In Chicago, Cuevas danced at Medusa’s, appreciating its mix of house, industrial, and New Wave. He started hitting up Importes Etc. where he would get tapes from Frankie Knuckles himself. Back home in Orlando, Cuevas threw listening parties, exposing friends to the tapes and records he had discovered.

Cuevas attended Full Sail recording school from 1987-1989, and had a job lined up at WBMX in Chicago before it abruptly changed formats. After graduating in 1989, Cuevas got into radio, founding the Sunday Night Freestyle Show on WPRK with his two brothers. The first time Cuevas played a house mix, “the phone lines just lit up.” Eventually the format changed over to guest DJs, becoming the Deep Underground House Show, and Cuevas prayed for a way to connect with DJs all over the world.

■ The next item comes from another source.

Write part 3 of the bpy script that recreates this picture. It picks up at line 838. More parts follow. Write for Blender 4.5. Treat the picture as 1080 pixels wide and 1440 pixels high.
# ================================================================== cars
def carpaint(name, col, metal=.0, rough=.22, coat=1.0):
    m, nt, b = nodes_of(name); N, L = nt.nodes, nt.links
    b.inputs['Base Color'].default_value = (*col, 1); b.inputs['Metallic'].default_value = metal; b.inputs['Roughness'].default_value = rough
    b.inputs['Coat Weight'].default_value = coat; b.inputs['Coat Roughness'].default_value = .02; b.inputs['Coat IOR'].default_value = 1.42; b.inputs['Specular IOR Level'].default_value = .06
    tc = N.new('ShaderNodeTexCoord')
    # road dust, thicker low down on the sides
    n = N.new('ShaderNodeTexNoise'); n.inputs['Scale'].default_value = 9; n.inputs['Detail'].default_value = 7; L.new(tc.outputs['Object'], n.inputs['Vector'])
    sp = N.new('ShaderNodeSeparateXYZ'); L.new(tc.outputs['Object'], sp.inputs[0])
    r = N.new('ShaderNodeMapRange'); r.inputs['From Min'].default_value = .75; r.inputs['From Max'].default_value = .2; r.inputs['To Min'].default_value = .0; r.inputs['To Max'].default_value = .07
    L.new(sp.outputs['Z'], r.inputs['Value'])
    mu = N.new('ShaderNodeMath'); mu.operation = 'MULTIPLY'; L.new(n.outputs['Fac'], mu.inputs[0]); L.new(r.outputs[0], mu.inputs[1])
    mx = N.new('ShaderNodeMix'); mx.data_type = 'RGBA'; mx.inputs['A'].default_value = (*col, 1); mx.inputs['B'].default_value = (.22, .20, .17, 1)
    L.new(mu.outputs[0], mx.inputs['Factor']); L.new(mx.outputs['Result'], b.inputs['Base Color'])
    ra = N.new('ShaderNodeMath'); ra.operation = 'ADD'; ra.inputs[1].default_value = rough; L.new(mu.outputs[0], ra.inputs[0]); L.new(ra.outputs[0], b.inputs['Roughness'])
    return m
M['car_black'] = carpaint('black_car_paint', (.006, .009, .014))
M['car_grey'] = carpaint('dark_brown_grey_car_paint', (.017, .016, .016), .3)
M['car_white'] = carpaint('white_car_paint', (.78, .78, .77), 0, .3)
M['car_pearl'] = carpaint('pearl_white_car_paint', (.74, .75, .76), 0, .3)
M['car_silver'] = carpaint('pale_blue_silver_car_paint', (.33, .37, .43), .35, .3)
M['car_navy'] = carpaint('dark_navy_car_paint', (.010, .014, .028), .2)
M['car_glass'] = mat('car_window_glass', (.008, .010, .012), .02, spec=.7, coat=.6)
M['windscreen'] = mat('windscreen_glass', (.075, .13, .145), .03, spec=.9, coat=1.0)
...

“I mean seriously, I pray for everything,” Cuevas explains. “I’m like God, there’s got to be a way. I want to know what’s going on in New York, I want to know what’s going on in Europe, I want to know what’s going on everywhere. And next thing I know, some guy called me out of the blue. He heard about me, and he just started sending me tapes from New York. He would send me, no lie, every week, ten tapes. And he was very picky about his recordings, so precise.”

Through an ad in Mixmag, Cuevas met a collector in London who offered to trade tapes of European sets for Chicago ones. “We started trading tapes, and we built a big network,” Cuevas remembers. “He would send me quality stuff. There was one mix I played on the radio show, he has an actual recording [where] Larry Heard did a live PA in London.”

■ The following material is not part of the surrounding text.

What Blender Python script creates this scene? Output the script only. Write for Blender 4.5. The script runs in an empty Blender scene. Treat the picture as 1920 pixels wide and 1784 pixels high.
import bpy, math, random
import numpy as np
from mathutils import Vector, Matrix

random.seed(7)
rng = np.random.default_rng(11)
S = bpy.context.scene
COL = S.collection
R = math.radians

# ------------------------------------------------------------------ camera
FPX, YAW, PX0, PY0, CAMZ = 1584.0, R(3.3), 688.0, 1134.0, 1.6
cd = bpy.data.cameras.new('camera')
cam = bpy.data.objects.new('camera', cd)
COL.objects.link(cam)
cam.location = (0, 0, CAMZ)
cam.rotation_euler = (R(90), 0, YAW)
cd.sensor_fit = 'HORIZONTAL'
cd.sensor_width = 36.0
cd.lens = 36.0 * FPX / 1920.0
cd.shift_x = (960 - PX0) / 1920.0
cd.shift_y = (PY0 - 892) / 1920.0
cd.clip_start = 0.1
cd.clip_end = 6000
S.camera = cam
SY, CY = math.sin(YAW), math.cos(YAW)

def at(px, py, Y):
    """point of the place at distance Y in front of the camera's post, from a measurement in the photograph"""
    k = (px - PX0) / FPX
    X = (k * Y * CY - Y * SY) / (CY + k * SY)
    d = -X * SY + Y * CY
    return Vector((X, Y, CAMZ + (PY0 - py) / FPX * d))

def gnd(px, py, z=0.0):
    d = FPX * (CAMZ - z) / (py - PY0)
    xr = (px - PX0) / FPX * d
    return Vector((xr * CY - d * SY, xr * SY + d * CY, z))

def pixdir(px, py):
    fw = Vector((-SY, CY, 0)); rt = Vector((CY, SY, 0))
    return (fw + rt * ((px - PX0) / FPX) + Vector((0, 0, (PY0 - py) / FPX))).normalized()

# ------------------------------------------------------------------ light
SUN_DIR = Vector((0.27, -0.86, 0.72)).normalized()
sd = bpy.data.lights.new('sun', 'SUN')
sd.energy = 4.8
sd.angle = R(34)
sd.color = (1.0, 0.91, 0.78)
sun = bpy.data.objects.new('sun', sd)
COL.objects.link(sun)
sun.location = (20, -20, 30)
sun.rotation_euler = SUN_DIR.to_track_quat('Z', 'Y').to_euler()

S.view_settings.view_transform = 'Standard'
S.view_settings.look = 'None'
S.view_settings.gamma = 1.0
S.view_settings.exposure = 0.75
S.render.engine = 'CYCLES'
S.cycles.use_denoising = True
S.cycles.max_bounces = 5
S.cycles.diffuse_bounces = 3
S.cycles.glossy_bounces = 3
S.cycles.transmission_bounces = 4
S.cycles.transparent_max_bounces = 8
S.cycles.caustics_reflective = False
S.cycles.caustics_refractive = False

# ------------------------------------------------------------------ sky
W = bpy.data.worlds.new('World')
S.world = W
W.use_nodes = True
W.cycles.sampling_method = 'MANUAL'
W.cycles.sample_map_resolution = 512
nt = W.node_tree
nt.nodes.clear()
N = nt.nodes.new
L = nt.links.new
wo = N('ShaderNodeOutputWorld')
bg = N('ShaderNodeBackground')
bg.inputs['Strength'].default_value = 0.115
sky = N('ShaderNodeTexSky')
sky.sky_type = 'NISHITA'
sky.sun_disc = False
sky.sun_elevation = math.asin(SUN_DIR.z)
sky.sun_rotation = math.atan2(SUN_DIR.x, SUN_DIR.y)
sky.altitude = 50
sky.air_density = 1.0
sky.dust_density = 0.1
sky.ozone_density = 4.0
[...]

Cuevas worked a day job, calling record labels in New York City by night. Since long-distance was expensive, he would write out a script. Soon DJ Duke, Armand Van Halden, and DJ Pierre sent mixes, and Cuevas began connecting artists’ booking agents with Florida club owners in exchange for permission to record sets.

“As far as the tape collecting goes, it’s just people,” says Cuevas. “For example, Armando Gallop, I met him through an ad in some magazine selling hip-hop tapes. It had this 312 number, so I called him up, and we became friends.” Gallop promised to make Cuevas a mix for his radio show on returning from a European gig, but sadly he passed away shortly after.

Asked how many tapes he owns, Cuevas responds, “Oh man, thousands, thousands. ‘Cause I got so many DJs, first of all from Chicago, New York, Europe. They were sending me mixes for the show who later became big-name DJs. And then at the same time, I had all of these guys from Europe, from New York, from California, from South America, just everywhere sending me stuff–mixes like promoters. I mean how they knew about me, I have no idea.”

At the 1993 Winter Music Conference in Miami, Cuevas gave Spanky a Deep Underground House Show tape, and he recognized the artwork from someone who was copying them in Berlin.

“Once the Internet popped up, I started getting people from all over the world messaging me like, ‘Man, these shows!'” Cuevas enthuses. “I’m like, ‘Where did you get that?’ People from all over, from Africa, from everywhere were just like, ‘I have a collection of all of your shows!'”

Cuevas continues, “It feels good that it’s still circulating. That’s my mission. I can’t take these tapes with me to heaven. I have a grandson, he’s just six years old, and I just found out he wants to DJ, so I’m trying to get stuff out there on the Internet so when he gets older, when I leave, he can find it, just to carry the torch…. I’ve got to give back what I learned to the people. I love educating. That was something I’ve always wanted to do.”